El vuelo fue tranquilo. Pero a 50 millas de tierra firme, una espesa capa de nubes salió al encuentro de la escuadrilla de 12 bombarderos pesados. “Las tinieblas y las nubes nos forzaron a bajar casi hasta ras del suelo para ubicar las rampas antes de descargar las bombas” recordaría años más tarde Davies en su biográfico “Why I couldn’t” (Por qué no pude hacerlo). Las rampas de misiles fueron finalmente halladas, pero a todos se les heló la sangre al comprobar que muy cerca había una gran isla de luces con gente que sin duda estaba celebrando la Nochebuena, con árboles adornados y gente paseando. El intenso ruido de los motores no permitía oír otra cosa pero todos, sin excepción, creyeron escuchar un lejano sonido de villancicos.
“El piloto hizo un largo giro para recuperar altura y encarar finalmente el blanco -escribió Davies-. Minutos después volábamos sobre el lugar que habíamos marcado. En mi visor de bombardeo apareció en forma intermitente aquel sitio convertido en un diminuto punto de luz en la oscuridad. Allí estaban las bombas volantes de Hitler que destruían ciudades y masacraban ingleses. Pero también había niños franceses corriendo tras luces de colores y gente cantando al pie de arboles llenos de guirlandas. Quité el seguro de bombardeo y aferré la palanca. Fueron unos pocos segundos que me parecieron horas. Pero… no pude hacerlo. Volví a poner el seguro y me recosté en el asiento, sabiendo que detrás de nosotros, ninguno de los 11 aviones restantes soltaría su carga letal si nosotros no lo hacíamos. Luego pusimos rumbo a casa”.

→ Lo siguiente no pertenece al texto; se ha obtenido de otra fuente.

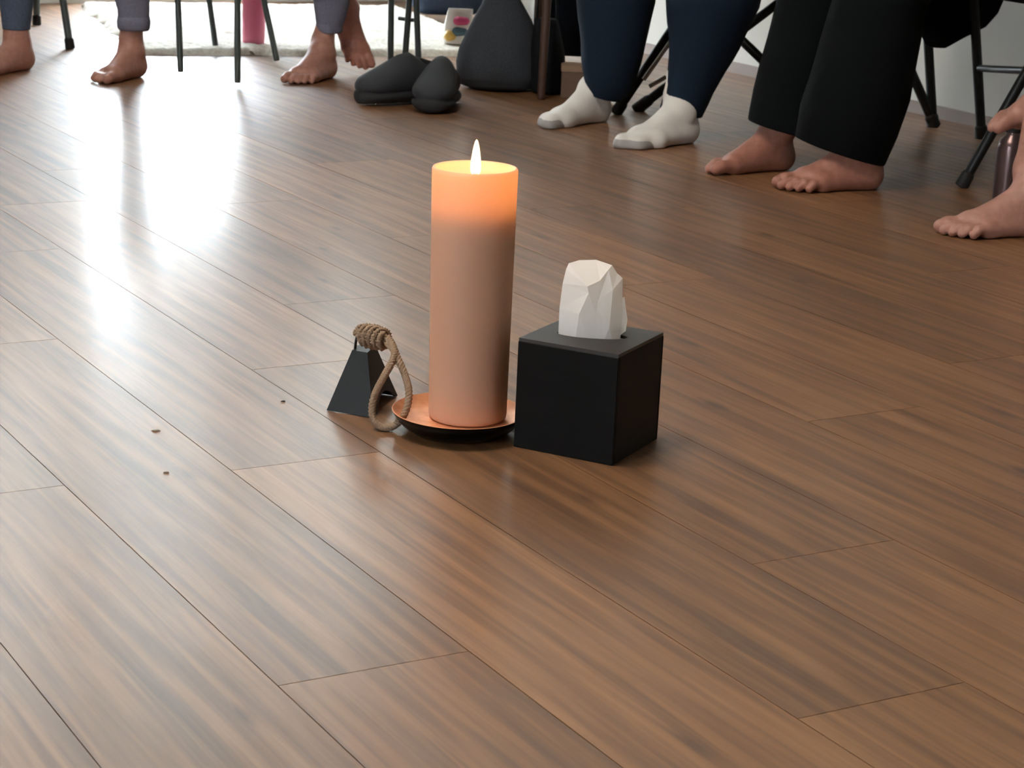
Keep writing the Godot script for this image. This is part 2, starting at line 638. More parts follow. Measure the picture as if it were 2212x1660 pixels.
func build_room() -> void:
	var H := 3.2
	var paint := mat("wall_paint", Color(0.80, 0.79, 0.76), 0.85, 0.0, {"heightmap_enabled": false})
	var white := mat("white_trim", Color(0.85, 0.84, 0.81), 0.5)
	var pane := mat("window_glass", Color(1, 1, 1, 0.04), 0.02, 0.0, {"transparency": BaseMaterial3D.TRANSPARENCY_ALPHA})
	var P00 := room_point(0, 0)
	var P10 := room_point(6.5, 0)
	var P11 := room_point(6.5, 11)
	var P01 := room_point(0, 11)
	var back := Vector2(-0.5055, -0.8628)
	var left := Vector2(-0.8628, 0.5055)
	wall_with_openings("wall_right", P00 - back * -0.0, P01, -left, [], H, paint)
	var w1 := [6.1, 7.1, 1.0, 1.9]
	var door := [0.69, 1.30, 0.02, 3.0]
	var wr := [0.06, 0.62, 1.2, 3.0]
	var wl := [1.42, 3.0, 1.2, 3.0]
	wall_with_openings("wall_back", P00 + left * -0.0, P10, back, [wr, door, wl], H, paint)
	opening_frame("window_2", P00, left, back, wr, 0, white, pane)
	opening_frame("window_3", P00, left, back, wl, 1, white, pane)
	opening_frame("door_1", P00, left, back, door, 0, white, pane)
	wall_with_openings("wall_left", P10, P11, left, [w1], H, paint)
	opening_frame("window_1", P10, -back, left, w1, 1, white, pane)
	wall_with_openings("wall_front", P01, P11, -back, [], H, paint)
	var g := Geo.new()
	var c := []
	for q in [room_point(-0.2, -0.2), room_point(6.7, -0.2), room_point(6.7, 11.2), room_point(-0.2, 11.2)]:
		c.append(Vector3(q.x, H, q.y))
	g.flat(c, Vector3.DOWN)
	var up := Vector3(0, 0.15, 0)
	g.flat([c[0] + up, c[1] + up, c[2] + up, c[3] + up], Vector3.UP)
	for k in 4:
		var p: Vector3 = c[k]
		var q: Vector3 = c[(k + 1) % 4]
		g.flat([p, q, q + up, p + up], Vector3((p.x + q.x) * 0.5 + 0.9, 0, (p.z + q.z) * 0.5 + 1.9))
	struct("ceiling", g, mat("ceiling_paint", Color(0.85, 0.84, 0.82), 0.9))
	g = Geo.new()
	var d := (P01 - P00).normalized()
	wall_piece(g, P00 + left * 0.012, P01 + left * 0.012, 0.0, 0.032, -left, 0.012)
	struct("baseboard_right", g, mat("baseboard_paint", Color(0.55, 0.49, 0.46), 0.6))
	g = Geo.new()
	wall_piece(g, P00 + left * 1.31 - back * 0.012, P10 - back * 0.012, 0.0, 0.08, back, 0.012)
	wall_piece(g, P00 + left * 0.02 - back * 0.012, P00 + left * 0.65 - back * 0.012, 0.0, 0.08, back, 0.012)
	struct("baseboard_back", g, white)
	ceiling_panel("ceiling_light_panel", Vector3(-1.0, H, -2.5), Vector2(1.2, 1.2), 0.9)
	roller_blind("pale roller blind drawn down to waist height over the glass door", P00, left, back, door[0], door[1], 1.10, door[3], white)
	roller_blind("narrow pale roller blind over the window right of the door", P00, left, back, wr[0], wr[1], wr[2] + 0.01, wr[3], white)
	roller_blind("broad pale roller blind over the window left of the door", P00, left, back, wl[0], wl[1], wl[2] + 0.01, wl[3], white)
	# the pale paved terrace outside the glass door
	g = Geo.new()
	var q := room_point(0.5, -6.2)
	g.block(Vector3(16, 0.1, 11.8), 0.02, Transform3D(Basis(Vector3(left.x, 0, left.y), Vector3.UP, Vector3(-back.x, 0, -back.y)), Vector3(q.x, -0.12, q.y)))
	struct("terrace", g, mat("terrace_stone", Color(0.74, 0.73, 0.70), 0.8), "pale terrace outside the glass door")

# ------------------------------------------------------------------ things in the middle
func flame_and_candle() -> void:
	var at := Vector3(-0.0535, 0.018, -2.46)
	var root := thing("candle", "tall cream pillar candle burning on a copper plate", "candle", at)
	var lean := Vector3(-0.008, 1, 0).normalized()
	var g := Geo.new()
	var h := 0.313
	var prof := [Vector2(0, 0), Vector2(0.046, 0), Vector2(0.0478, 0.002), Vector2(0.0485, 0.006)]
	for k in 12:
		var f := k / 11.0
		prof.append(Vector2(lerpf(0.0486, 0.0520, f), lerpf(0.02, h - 0.006, f)))
	prof.append_array([Vector2(0.0519, h - 0.0025), Vector2(0.0508, h - 0.0004), Vector2(0.0493, h), Vector2(0.0478, h - 0.001), Vector2(0.0462, h - 0.004), Vector2(0.0440, h - 0.009), Vector2(0.036, h - 0.0125), Vector2(0.020, h - 0.0145), Vector2(0.004, h - 0.015), Vector2(0, h - 0.015)])
	g.lathe(prof, at, 72, 0.6, lean)
	obj("wax_body", g, mat("wax", Color(0.88, 0.755, 0.66), 0.42, 0.0, {"backlight_enabled": true, "backlight": Color(1.0, 0.85, 0.72)}), root)
	g = Geo.new()
	g.lathe([Vector2(0, 0.002), Vector2(0.0455, 0.002), Vector2(0.0496, h - 0.088), Vector2(0.0490, h - 0.074), Vector2(0.0470, h - 0.062), Vector2(0.043, h - 0.050), Vector2(0.032, h - 0.038), Vector2(0.015, h - 0.029), Vector2(0, h - 0.026)], at, 48, 0.3, lean)
	obj("wax_core", g, mat("wax_core", Color(0.85, 0.74, 0.62), 0.6), root)
	var top := at + lean * (h - 0.015)
	g = Geo.new()
	g.loft([top + Vector3(-0.001, -0.002, 0), top + Vector3(0, 0.004, 0), top + Vector3(0.0006, 0.009, 0)], [0.0012, 0.0012, 0.0009], 8)
	obj("wick", g, mat("wick", Color(0.08, 0.06, 0.05), 0.9), root)
	g = Geo.new()
	var pts := []
	var rad := []
	for q in [[0.0, 0.0008], [0.003, 0.0046], [0.008, 0.0064], [0.014, 0.0066], [0.022, 0.0058], [0.031, 0.0046], [0.038, 0.0033], [0.043, 0.0020], [0.0455, 0.0007]]:
		pts.append(top + Vector3(0.0005, 0.003 + q[0], 0.002))
		rad.append(q[1])
	g.loft(pts, rad, 20)
	var fm := mat("flame_glow", Color(1, 0.8, 0.5), 1.0, 0.0, {"emission_enabled": true, "emission": Color(1.0, 0.80, 0.52), "emission_energy_multiplier": FLAME_GLOW})
	obj("flame", g, fm, root)
	var l := OmniLight3D.new()
	l.name = "flame_light"
	l.light_color = Color(1.0, 0.80, 0.54)
	l.light_energy = FLAME_LIGHT
	l.light_size = 0.005
	l.omni_range = 12.0
	l.omni_attenuation = 2.0
	l.shadow_enabled = true
	l.position = top + Vector3(0.0005, 0.016, 0.002)
	add_child(l)

const FLAME_GLOW := 0.6
const FLAME_LIGHT := 0.0011

func copper_plate() -> void:
	var at := Vector3(-0.0645, 0.0, -2.455)
	var root := thing("plate", "round copper plate with dark underside beneath the candle", "plate", at)
	var g := Geo.new()
	# the dished top
	g.lathe([Vector2(0.0828, 0.0272), Vector2(0.0820, 0.0275), Vector2(0.0806, 0.0265), Vector2(0.0755, 0.0212), Vector2(0.070, 0.0180), Vector2(0.064, 0.0166), Vector2(0.0, 0.0165)], at, 96, 0.6)
	var m := mat("copper", Color(0.95, 0.70, 0.53), 0.45, 0.5, {"albedo_texture": noise_tex(0.02, 256, [Color(0.88, 0.80, 0.77), Color(1, 1, 1)]), "uv1_triplanar": true, "uv1_scale": Vector3(9, 9, 9)})
	obj("dish", g, m, root)
	g = Geo.new()
	g.lathe([Vector2(0.0, 0.0), Vector2(0.050, 0.0), Vector2(0.060, 0.002), Vector2(0.071, 0.010), Vector2(0.0785, 0.0195), Vector2(0.0828, 0.0262), Vector2(0.0830, 0.0272)], at, 96, 0.6)
	obj("underside", g, mat("plate_underside", Color(0.05, 0.05, 0.055), 0.28, 0.7), root)

func tissue_box() -> void:
	var a := Vector3(0.005, 0, -2.400)
	var f := Vector3(0.1275, 0, -2.338)
	var u := (f - a).normalized()
	var w := Vector3(u.z, 0, -u.x)      # away from the camera
	var s := 0.133
	var h := 0.137
	var mid := a + u * s * 0.5 + w * s * 0.5
	var root := thing("tissue_box", "black wooden cube tissue box beside the candle", "tissue box", mid)
	var b := Basis(u, Vector3.UP, -w)
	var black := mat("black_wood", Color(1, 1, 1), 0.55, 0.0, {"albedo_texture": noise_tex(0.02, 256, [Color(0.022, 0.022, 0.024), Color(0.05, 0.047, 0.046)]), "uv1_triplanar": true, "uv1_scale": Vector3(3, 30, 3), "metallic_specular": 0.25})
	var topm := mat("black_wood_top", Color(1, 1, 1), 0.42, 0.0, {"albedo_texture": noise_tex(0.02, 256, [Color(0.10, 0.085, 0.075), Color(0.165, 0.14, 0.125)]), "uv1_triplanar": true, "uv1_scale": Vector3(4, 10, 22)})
	var th := 0.004
	for k in 4:
		var g := Geo.new()
		var dir: Vector3 = [-w, u, w, -u][k]
		var side: Vector3 = [u, w, -u, -w][k]
		var len: float = s if k % 2 == 0 else s - th * 2.0
		var c := mid + dir * (s * 0.5 - th * 0.5) + Vector3(0, (h - th) * 0.5, 0)
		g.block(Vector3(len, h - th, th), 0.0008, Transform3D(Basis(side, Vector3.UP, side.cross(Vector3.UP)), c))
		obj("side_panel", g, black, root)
	# the top, with a long oval slot
	var g := Geo.new()
	var N := 48
	var sl := slot_axis()
	var su: Vector3 = sl
	var sw := Vector3(-su.z, 0, su.x)
	var y1 := Vector3(0, h, 0)
	var y0 := Vector3(0, h - th, 0)
	var inner := []
	var outer := []
	for k in N:
		var t := TAU * k / N
		var p := mid + su * cos(t) * 0.043 + sw * sin(t) * 0.017
		inner.append(p)
		var dd := (su * cos(t) + sw * sin(t))
		var e := s * 0.5 - 0.0008
		var du := absf(dd.dot(u))
		var dw := absf(dd.dot(w))
		outer.append(mid + dd * (e / maxf(du, dw)))
	# corners snapped
	for q in [u + w, u - w, -u + w, -u - w]:
		var best := 0
		for k in N:
			if (outer[k] - mid).normalized().dot(q.normalized()) > (outer[best] - mid).normalized().dot(q.normalized()):
				best = k
		outer[best] = mid + q * (s * 0.5 - 0.0008)
	for k in N:
		var j := (k + 1) % N
		g.flat([inner[k] + y1, outer[k] + y1, outer[j] + y1], Vector3.UP)
		g.flat([inner[k] + y1, outer[j] + y1, inner[j] + y1], Vector3.UP)
		g.flat([inner[k] + y0, outer[k] + y0, outer[j] + y0], Vector3.DOWN)
		g.flat([inner[k] + y0, outer[j] + y0, inner[j] + y0], Vector3.DOWN)
		g.flat([inner[k] + y1, inner[j] + y1, inner[j] + y0, inner[k] + y0], mid - inner[k])
		g.flat([outer[k] + y1, outer[j] + y1, outer[j] + y0, outer[k] + y0], outer[k] - mid)
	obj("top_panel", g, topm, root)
	tissue(mid, h)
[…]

Davies enfrentó un consejo de guerra, fue degradado y expulsado de la fuerza. Había sido víctima de un típico ardid nazi: rodear instalaciones militares estratégicas con población civil para disuadir ataques aéreos. Hostigado por camaradas que lo calificaron de cobarde y traidor, Davies debió sufrir una posguerra llena de humillaciones. Pero jamás se arrepintió de lo que hizo aquella noche de diciembre de 1943. “Eran niños, luces, arboles adornados y seguramente villancicos y algún pastelillo arrancado a las privaciones de la guerra. ¿Arrojar bombas en medio de una fiesta? Simplemente, no pude hacerlo”.
Un milagro de Navidad, de los muchos que hubo en aquella locura colectiva llamada Segunda Guerra Mundial.